*What you should do*: Write out the listing exactly as it is given.

*Supplied data*:
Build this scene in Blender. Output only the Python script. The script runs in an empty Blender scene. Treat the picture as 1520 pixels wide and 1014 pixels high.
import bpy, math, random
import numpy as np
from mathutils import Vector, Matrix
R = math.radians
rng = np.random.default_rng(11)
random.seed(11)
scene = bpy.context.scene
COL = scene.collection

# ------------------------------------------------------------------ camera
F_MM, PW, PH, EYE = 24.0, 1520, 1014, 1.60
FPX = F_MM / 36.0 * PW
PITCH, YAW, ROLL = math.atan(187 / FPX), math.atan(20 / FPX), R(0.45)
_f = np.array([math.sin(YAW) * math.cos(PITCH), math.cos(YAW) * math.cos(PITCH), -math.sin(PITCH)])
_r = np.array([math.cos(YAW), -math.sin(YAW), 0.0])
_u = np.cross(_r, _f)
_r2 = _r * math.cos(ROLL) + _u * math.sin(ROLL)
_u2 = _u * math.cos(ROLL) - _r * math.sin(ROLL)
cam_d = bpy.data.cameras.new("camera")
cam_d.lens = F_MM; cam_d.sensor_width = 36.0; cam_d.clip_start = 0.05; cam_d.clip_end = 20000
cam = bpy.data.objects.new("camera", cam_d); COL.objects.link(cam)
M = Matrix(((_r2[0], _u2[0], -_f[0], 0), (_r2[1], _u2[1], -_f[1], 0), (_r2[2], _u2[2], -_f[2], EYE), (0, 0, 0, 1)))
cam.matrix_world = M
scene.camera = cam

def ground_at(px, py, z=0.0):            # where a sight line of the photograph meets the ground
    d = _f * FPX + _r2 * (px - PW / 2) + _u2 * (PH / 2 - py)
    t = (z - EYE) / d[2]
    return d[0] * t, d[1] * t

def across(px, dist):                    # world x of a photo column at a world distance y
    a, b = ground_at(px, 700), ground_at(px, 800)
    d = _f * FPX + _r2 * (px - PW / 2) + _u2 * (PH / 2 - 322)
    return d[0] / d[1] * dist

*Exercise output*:
Build this scene in Blender. Output only the Python script. The script runs in an empty Blender scene. Treat the picture as 1520 pixels wide and 1014 pixels high.
import bpy, math, random
import numpy as np
from mathutils import Vector, Matrix
R = math.radians
rng = np.random.default_rng(11)
random.seed(11)
scene = bpy.context.scene
COL = scene.collection

# ------------------------------------------------------------------ camera
F_MM, PW, PH, EYE = 24.0, 1520, 1014, 1.60
FPX = F_MM / 36.0 * PW
PITCH, YAW, ROLL = math.atan(187 / FPX), math.atan(20 / FPX), R(0.45)
_f = np.array([math.sin(YAW) * math.cos(PITCH), math.cos(YAW) * math.cos(PITCH), -math.sin(PITCH)])
_r = np.array([math.cos(YAW), -math.sin(YAW), 0.0])
_u = np.cross(_r, _f)
_r2 = _r * math.cos(ROLL) + _u * math.sin(ROLL)
_u2 = _u * math.cos(ROLL) - _r * math.sin(ROLL)
cam_d = bpy.data.cameras.new("camera")
cam_d.lens = F_MM; cam_d.sensor_width = 36.0; cam_d.clip_start = 0.05; cam_d.clip_end = 20000
cam = bpy.data.objects.new("camera", cam_d); COL.objects.link(cam)
M = Matrix(((_r2[0], _u2[0], -_f[0], 0), (_r2[1], _u2[1], -_f[1], 0), (_r2[2], _u2[2], -_f[2], EYE), (0, 0, 0, 1)))
cam.matrix_world = M
scene.camera = cam

def ground_at(px, py, z=0.0):            # where a sight line of the photograph meets the ground
    d = _f * FPX + _r2 * (px - PW / 2) + _u2 * (PH / 2 - py)
    t = (z - EYE) / d[2]
    return d[0] * t, d[1] * t

def across(px, dist):                    # world x of a photo column at a world distance y
    a, b = ground_at(px, 700), ground_at(px, 800)
    d = _f * FPX + _r2 * (px - PW / 2) + _u2 * (PH / 2 - 322)
    return d[0] / d[1] * dist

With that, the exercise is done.